What is asked →
Write out the data again exactly, skipping every picture.

Supplied material →
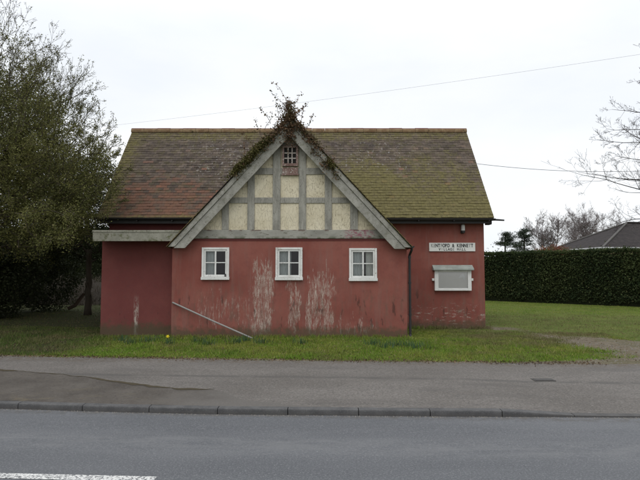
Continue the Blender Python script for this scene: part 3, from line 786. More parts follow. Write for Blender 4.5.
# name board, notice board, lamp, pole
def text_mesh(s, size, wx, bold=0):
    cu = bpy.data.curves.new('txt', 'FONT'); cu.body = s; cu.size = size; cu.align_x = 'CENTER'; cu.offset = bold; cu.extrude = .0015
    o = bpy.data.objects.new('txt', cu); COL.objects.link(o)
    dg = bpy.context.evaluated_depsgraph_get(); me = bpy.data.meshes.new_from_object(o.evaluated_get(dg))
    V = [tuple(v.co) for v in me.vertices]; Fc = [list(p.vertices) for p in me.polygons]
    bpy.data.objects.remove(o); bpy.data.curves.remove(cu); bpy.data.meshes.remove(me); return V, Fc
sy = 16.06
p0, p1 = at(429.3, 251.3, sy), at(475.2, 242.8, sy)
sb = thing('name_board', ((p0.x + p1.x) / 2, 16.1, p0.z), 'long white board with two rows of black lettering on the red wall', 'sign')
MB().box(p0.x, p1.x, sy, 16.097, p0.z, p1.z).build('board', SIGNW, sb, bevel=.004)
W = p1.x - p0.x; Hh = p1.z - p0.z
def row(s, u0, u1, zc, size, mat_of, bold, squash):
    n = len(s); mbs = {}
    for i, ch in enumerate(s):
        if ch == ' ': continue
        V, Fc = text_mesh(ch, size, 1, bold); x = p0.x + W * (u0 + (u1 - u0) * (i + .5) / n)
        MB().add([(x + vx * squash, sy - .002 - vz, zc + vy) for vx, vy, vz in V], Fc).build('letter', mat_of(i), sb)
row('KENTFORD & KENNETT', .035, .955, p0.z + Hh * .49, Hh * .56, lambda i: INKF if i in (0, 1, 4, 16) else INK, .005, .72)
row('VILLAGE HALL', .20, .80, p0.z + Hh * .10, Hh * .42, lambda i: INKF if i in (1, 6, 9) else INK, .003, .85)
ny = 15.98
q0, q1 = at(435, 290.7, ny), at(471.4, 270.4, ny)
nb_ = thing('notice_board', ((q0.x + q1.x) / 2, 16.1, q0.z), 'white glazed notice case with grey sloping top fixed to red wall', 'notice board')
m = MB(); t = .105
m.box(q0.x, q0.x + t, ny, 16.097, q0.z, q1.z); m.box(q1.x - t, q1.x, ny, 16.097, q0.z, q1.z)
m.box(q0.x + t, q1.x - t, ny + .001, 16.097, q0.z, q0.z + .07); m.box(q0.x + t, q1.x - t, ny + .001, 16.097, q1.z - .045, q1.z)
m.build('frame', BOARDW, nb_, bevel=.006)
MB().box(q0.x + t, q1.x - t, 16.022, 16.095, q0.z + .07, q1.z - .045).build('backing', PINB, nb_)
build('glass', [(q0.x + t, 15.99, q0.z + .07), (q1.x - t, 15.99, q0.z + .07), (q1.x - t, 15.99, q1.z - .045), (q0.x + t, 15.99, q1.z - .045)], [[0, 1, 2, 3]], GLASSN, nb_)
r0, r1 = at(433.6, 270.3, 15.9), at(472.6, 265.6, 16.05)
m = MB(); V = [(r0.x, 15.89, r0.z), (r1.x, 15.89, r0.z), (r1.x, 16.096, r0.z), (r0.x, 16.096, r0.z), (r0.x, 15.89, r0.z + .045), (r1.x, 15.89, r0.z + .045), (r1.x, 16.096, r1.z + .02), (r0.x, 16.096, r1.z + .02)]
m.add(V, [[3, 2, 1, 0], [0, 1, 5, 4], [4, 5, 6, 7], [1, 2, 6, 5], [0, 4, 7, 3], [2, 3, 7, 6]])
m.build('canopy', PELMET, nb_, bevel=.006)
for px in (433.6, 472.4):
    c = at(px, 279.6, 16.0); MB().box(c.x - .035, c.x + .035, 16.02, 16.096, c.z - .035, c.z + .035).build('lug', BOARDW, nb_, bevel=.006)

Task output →
Continue the Blender Python script for this scene: part 3, from line 786. More parts follow. Write for Blender 4.5.
# name board, notice board, lamp, pole
def text_mesh(s, size, wx, bold=0):
    cu = bpy.data.curves.new('txt', 'FONT'); cu.body = s; cu.size = size; cu.align_x = 'CENTER'; cu.offset = bold; cu.extrude = .0015
    o = bpy.data.objects.new('txt', cu); COL.objects.link(o)
    dg = bpy.context.evaluated_depsgraph_get(); me = bpy.data.meshes.new_from_object(o.evaluated_get(dg))
    V = [tuple(v.co) for v in me.vertices]; Fc = [list(p.vertices) for p in me.polygons]
    bpy.data.objects.remove(o); bpy.data.curves.remove(cu); bpy.data.meshes.remove(me); return V, Fc
sy = 16.06
p0, p1 = at(429.3, 251.3, sy), at(475.2, 242.8, sy)
sb = thing('name_board', ((p0.x + p1.x) / 2, 16.1, p0.z), 'long white board with two rows of black lettering on the red wall', 'sign')
MB().box(p0.x, p1.x, sy, 16.097, p0.z, p1.z).build('board', SIGNW, sb, bevel=.004)
W = p1.x - p0.x; Hh = p1.z - p0.z
def row(s, u0, u1, zc, size, mat_of, bold, squash):
    n = len(s); mbs = {}
    for i, ch in enumerate(s):
        if ch == ' ': continue
        V, Fc = text_mesh(ch, size, 1, bold); x = p0.x + W * (u0 + (u1 - u0) * (i + .5) / n)
        MB().add([(x + vx * squash, sy - .002 - vz, zc + vy) for vx, vy, vz in V], Fc).build('letter', mat_of(i), sb)
row('KENTFORD & KENNETT', .035, .955, p0.z + Hh * .49, Hh * .56, lambda i: INKF if i in (0, 1, 4, 16) else INK, .005, .72)
row('VILLAGE HALL', .20, .80, p0.z + Hh * .10, Hh * .42, lambda i: INKF if i in (1, 6, 9) else INK, .003, .85)
ny = 15.98
q0, q1 = at(435, 290.7, ny), at(471.4, 270.4, ny)
nb_ = thing('notice_board', ((q0.x + q1.x) / 2, 16.1, q0.z), 'white glazed notice case with grey sloping top fixed to red wall', 'notice board')
m = MB(); t = .105
m.box(q0.x, q0.x + t, ny, 16.097, q0.z, q1.z); m.box(q1.x - t, q1.x, ny, 16.097, q0.z, q1.z)
m.box(q0.x + t, q1.x - t, ny + .001, 16.097, q0.z, q0.z + .07); m.box(q0.x + t, q1.x - t, ny + .001, 16.097, q1.z - .045, q1.z)
m.build('frame', BOARDW, nb_, bevel=.006)
MB().box(q0.x + t, q1.x - t, 16.022, 16.095, q0.z + .07, q1.z - .045).build('backing', PINB, nb_)
build('glass', [(q0.x + t, 15.99, q0.z + .07), (q1.x - t, 15.99, q0.z + .07), (q1.x - t, 15.99, q1.z - .045), (q0.x + t, 15.99, q1.z - .045)], [[0, 1, 2, 3]], GLASSN, nb_)
r0, r1 = at(433.6, 270.3, 15.9), at(472.6, 265.6, 16.05)
m = MB(); V = [(r0.x, 15.89, r0.z), (r1.x, 15.89, r0.z), (r1.x, 16.096, r0.z), (r0.x, 16.096, r0.z), (r0.x, 15.89, r0.z + .045), (r1.x, 15.89, r0.z + .045), (r1.x, 16.096, r1.z + .02), (r0.x, 16.096, r1.z + .02)]
m.add(V, [[3, 2, 1, 0], [0, 1, 5, 4], [4, 5, 6, 7], [1, 2, 6, 5], [0, 4, 7, 3], [2, 3, 7, 6]])
m.build('canopy', PELMET, nb_, bevel=.006)
for px in (433.6, 472.4):
    c = at(px, 279.6, 16.0); MB().box(c.x - .035, c.x + .035, 16.02, 16.096, c.z - .035, c.z + .035).build('lug', BOARDW, nb_, bevel=.006)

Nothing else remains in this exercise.